— start Task material —

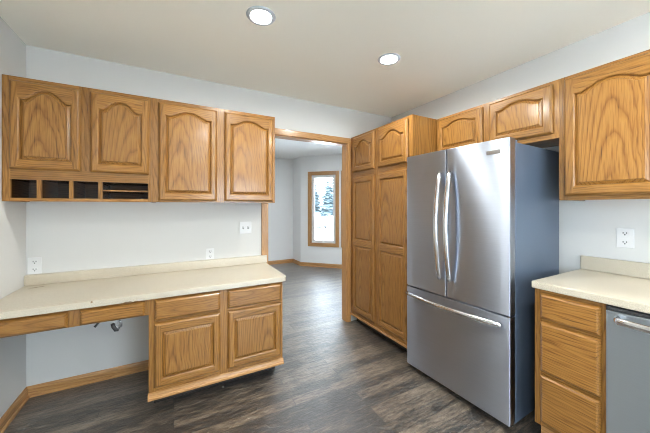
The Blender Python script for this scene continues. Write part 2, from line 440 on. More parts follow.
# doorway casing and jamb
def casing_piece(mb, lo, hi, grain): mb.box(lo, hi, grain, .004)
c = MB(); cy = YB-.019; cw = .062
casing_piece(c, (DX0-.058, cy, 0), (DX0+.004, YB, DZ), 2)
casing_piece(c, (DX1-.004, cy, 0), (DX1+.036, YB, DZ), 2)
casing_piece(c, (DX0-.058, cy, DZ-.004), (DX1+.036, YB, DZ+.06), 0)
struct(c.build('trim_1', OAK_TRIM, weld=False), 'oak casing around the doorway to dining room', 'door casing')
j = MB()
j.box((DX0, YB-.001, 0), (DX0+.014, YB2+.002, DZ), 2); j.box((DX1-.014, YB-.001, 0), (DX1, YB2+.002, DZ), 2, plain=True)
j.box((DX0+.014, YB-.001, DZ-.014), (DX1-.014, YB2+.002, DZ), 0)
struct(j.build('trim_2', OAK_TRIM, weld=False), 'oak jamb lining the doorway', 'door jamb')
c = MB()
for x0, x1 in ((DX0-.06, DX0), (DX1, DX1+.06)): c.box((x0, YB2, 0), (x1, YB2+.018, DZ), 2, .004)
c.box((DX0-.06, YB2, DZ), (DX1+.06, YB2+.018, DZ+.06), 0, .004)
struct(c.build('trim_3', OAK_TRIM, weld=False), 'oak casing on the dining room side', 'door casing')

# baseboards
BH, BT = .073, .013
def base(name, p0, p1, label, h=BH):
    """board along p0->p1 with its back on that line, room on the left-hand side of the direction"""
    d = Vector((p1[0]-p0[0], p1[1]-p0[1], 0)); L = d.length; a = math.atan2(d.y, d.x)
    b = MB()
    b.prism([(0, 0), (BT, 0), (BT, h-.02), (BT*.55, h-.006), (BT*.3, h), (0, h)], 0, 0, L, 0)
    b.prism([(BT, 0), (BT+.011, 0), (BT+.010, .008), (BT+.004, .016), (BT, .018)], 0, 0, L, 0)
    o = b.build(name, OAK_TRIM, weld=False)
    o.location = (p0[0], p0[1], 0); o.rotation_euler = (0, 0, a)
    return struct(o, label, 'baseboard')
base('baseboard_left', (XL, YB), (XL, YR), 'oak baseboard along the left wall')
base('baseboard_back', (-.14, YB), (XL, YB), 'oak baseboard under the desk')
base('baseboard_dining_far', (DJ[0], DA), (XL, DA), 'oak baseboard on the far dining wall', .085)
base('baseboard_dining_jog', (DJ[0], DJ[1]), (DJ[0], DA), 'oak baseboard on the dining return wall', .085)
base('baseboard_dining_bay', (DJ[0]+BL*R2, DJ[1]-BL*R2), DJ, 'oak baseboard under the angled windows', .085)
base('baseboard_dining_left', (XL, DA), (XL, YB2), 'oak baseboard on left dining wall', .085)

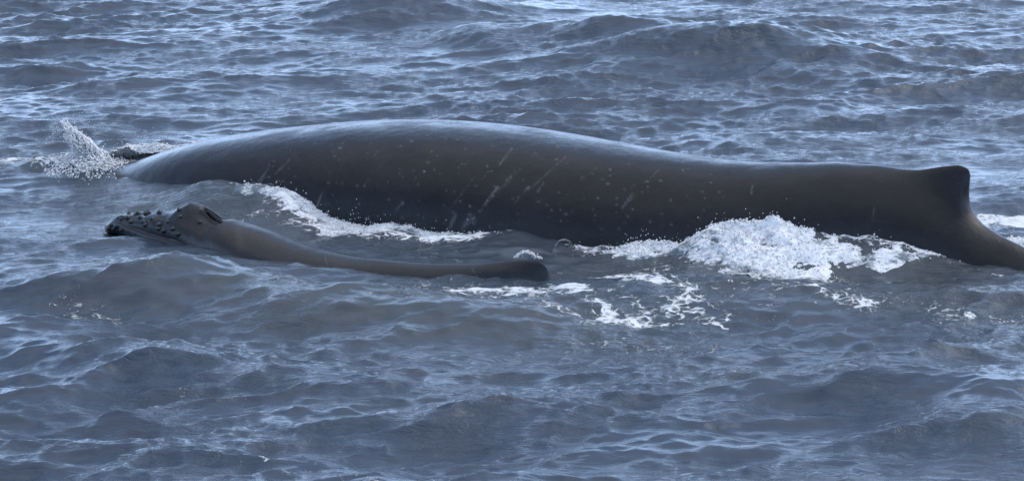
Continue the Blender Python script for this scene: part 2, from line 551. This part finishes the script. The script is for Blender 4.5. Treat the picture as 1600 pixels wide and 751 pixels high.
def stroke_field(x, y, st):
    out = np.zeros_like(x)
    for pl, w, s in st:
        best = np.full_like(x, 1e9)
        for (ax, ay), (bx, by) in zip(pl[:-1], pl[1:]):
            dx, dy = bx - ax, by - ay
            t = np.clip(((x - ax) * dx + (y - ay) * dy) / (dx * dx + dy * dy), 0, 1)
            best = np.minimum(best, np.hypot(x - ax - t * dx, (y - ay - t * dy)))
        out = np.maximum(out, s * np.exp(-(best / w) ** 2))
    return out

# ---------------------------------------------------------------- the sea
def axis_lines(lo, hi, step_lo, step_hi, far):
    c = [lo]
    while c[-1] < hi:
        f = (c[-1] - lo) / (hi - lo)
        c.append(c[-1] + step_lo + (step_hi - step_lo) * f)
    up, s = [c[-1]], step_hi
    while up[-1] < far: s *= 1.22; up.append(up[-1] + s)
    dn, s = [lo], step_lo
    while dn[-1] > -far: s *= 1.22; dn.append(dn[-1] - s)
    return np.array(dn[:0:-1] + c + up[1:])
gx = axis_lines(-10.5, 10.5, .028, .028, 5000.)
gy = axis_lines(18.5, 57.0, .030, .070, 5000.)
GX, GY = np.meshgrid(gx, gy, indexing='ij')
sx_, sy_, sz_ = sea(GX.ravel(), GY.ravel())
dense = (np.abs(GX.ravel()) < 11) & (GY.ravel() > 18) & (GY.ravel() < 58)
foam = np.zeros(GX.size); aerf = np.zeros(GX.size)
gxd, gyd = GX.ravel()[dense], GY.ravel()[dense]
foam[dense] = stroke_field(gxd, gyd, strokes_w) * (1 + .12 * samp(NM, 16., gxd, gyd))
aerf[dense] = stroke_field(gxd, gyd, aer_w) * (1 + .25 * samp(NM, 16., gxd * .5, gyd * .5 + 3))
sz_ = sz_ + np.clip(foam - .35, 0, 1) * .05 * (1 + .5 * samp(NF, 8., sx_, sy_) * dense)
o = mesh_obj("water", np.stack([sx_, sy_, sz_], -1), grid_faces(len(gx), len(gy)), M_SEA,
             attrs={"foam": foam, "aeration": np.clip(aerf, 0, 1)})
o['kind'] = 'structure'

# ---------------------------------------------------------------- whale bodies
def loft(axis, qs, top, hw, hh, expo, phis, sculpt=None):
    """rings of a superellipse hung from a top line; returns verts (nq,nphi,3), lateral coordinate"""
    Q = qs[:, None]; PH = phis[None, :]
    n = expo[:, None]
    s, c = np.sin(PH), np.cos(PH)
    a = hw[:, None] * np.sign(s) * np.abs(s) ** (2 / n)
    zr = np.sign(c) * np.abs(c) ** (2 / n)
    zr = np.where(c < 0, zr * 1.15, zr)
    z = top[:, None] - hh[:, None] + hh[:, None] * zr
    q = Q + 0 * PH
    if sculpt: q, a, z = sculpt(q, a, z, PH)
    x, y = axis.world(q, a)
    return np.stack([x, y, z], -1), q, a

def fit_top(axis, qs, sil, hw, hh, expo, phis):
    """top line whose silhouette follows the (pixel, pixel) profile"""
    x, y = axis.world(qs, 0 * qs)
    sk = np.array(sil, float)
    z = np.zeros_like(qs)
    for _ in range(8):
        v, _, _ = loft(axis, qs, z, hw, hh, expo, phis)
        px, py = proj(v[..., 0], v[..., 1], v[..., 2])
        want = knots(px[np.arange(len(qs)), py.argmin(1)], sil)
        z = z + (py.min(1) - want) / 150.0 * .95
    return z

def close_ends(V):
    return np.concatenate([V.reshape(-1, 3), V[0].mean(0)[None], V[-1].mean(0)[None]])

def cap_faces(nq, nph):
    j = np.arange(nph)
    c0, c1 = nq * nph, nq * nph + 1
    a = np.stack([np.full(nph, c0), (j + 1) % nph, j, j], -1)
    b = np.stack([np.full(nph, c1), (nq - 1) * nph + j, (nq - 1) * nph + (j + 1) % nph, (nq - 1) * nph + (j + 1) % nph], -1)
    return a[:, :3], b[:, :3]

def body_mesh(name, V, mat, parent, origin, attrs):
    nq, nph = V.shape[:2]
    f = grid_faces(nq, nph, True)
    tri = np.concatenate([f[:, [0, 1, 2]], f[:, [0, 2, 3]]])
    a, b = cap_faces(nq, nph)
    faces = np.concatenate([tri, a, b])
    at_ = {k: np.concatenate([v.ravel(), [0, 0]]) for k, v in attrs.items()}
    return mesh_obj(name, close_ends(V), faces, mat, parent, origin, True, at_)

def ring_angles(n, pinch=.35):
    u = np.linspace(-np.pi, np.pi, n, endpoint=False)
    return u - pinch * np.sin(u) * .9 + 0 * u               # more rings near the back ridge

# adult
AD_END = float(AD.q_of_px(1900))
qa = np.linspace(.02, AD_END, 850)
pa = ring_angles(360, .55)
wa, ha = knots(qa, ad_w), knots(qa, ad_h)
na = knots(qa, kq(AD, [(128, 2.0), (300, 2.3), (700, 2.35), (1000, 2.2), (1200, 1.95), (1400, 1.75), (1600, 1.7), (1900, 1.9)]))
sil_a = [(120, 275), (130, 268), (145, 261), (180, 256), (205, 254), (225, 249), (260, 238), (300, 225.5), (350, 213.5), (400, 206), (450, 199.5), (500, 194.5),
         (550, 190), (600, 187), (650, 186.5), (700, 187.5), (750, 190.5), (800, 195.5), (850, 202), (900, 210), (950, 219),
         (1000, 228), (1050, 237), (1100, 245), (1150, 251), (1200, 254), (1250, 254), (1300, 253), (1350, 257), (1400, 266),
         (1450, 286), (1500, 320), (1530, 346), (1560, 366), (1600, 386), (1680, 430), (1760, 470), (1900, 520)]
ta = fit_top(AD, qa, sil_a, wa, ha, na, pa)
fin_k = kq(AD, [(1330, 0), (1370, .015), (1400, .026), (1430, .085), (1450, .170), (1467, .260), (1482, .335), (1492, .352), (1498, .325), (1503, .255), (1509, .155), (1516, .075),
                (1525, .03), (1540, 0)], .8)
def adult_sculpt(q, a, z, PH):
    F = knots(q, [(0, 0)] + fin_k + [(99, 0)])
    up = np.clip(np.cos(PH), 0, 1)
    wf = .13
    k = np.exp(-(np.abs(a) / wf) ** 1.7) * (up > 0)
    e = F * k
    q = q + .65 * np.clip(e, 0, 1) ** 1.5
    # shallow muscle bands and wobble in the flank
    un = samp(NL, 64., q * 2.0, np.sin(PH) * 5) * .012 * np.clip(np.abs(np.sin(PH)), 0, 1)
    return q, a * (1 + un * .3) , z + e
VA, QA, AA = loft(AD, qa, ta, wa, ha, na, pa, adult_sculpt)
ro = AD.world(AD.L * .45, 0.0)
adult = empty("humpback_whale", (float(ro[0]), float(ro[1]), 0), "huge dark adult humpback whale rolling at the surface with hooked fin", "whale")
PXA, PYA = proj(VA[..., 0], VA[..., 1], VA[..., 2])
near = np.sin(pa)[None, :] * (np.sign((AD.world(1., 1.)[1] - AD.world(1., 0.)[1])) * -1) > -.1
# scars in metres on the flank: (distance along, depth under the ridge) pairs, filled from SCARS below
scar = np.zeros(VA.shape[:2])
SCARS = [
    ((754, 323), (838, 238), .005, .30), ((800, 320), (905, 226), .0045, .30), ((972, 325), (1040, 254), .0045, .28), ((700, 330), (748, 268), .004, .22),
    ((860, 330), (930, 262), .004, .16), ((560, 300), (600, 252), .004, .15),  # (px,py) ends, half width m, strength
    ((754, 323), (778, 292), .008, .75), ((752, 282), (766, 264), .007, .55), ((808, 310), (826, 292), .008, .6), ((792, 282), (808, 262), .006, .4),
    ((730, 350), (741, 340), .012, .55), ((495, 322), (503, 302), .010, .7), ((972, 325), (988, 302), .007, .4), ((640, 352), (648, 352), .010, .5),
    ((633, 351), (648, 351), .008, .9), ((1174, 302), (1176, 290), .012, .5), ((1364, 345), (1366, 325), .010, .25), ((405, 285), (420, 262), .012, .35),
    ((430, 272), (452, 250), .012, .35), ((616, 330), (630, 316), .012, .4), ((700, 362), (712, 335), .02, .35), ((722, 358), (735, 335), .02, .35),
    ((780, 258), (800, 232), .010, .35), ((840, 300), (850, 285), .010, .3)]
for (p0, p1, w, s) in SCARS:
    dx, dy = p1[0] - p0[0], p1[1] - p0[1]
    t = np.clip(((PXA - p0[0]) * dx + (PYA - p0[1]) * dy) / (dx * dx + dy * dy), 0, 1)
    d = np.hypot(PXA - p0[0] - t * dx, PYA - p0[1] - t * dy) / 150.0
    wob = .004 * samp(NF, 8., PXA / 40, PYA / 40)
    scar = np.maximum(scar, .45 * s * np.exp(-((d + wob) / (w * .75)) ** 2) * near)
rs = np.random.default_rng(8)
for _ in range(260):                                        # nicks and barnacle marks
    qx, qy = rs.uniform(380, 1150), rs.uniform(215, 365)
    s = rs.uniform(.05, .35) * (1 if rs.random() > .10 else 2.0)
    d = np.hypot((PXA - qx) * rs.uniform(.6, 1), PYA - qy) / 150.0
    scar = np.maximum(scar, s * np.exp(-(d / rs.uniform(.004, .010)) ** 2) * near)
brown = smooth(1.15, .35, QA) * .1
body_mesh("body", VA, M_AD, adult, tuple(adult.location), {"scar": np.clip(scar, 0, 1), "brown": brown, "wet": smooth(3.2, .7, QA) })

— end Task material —

Exercise description
Give back exactly the lines from the top of the records to the line containing "struct(c.build('trim_3', OAK_TRIM, weld=False), 'oak", both included, and no pictures.

Task response
The Blender Python script for this scene continues. Write part 2, from line 440 on. More parts follow.
# doorway casing and jamb
def casing_piece(mb, lo, hi, grain): mb.box(lo, hi, grain, .004)
c = MB(); cy = YB-.019; cw = .062
casing_piece(c, (DX0-.058, cy, 0), (DX0+.004, YB, DZ), 2)
casing_piece(c, (DX1-.004, cy, 0), (DX1+.036, YB, DZ), 2)
casing_piece(c, (DX0-.058, cy, DZ-.004), (DX1+.036, YB, DZ+.06), 0)
struct(c.build('trim_1', OAK_TRIM, weld=False), 'oak casing around the doorway to dining room', 'door casing')
j = MB()
j.box((DX0, YB-.001, 0), (DX0+.014, YB2+.002, DZ), 2); j.box((DX1-.014, YB-.001, 0), (DX1, YB2+.002, DZ), 2, plain=True)
j.box((DX0+.014, YB-.001, DZ-.014), (DX1-.014, YB2+.002, DZ), 0)
struct(j.build('trim_2', OAK_TRIM, weld=False), 'oak jamb lining the doorway', 'door jamb')
c = MB()
for x0, x1 in ((DX0-.06, DX0), (DX1, DX1+.06)): c.box((x0, YB2, 0), (x1, YB2+.018, DZ), 2, .004)
c.box((DX0-.06, YB2, DZ), (DX1+.06, YB2+.018, DZ+.06), 0, .004)
struct(c.build('trim_3', OAK_TRIM, weld=False), 'oak casing on the dining room side', 'door casing')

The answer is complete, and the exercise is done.